改めて自分がどんな家をつくりたいのかと考えても、それまで無意識で過ごしてきたことに対し、答えを見つけるのは難しい。そんなときに提示された選択肢。世の中の人はこう暮らしたいだろうと誰かが考えた固定概念に縛られそうになる。もちろん、自分で何もかもイチから考えることはできなくて、その選択肢があることはとて
もありがたい。でも、自分はどう暮らしたいのかという、そもそもの問いかけが一気に遠ざかっていくのを感じた。

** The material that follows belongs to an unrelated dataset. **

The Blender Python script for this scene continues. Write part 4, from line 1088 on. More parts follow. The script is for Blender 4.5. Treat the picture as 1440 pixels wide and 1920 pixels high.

そんなことがあって生活を見渡してみると、衣食住をどれだけ自分の意思を持って選んでいるかと思う。日常のことだからこそ、あまり考えなくても済むように、世の中にはたくさんの標準品があふれている。大量生産されて安さを売りにしているもの、あるいは便利さや効率性を重視して売られているものがたくさんある。私たちは
知らず知らずのうちに、こうした既製品から「普通の暮らし」という固定概念を刷り込まれている気がする。

しかし、価格や便利さだけではなくて、もっと別の基準が暮らしをつくる選択肢の中にあってもいいと思う。すべては難しいかもしれないが、生活のどこかに自分のこだわりを見出す。自分がどう暮らしたいのかという疑問がクリエイティビティを生む。それは一旦、用意された選択肢を忘れて、誰かが考えた「普通」から自由になる
ことから始まる。

今回の家のケースでは、大工さんに相談してみると意外と自分でできることも多いことがわかった。そんなふうに疑ってみると自分でできることも世の中には案外多い。未完成な部分を楽しみながら、自分でつくっていく、そんな暮らしをしばらくは楽しみたい。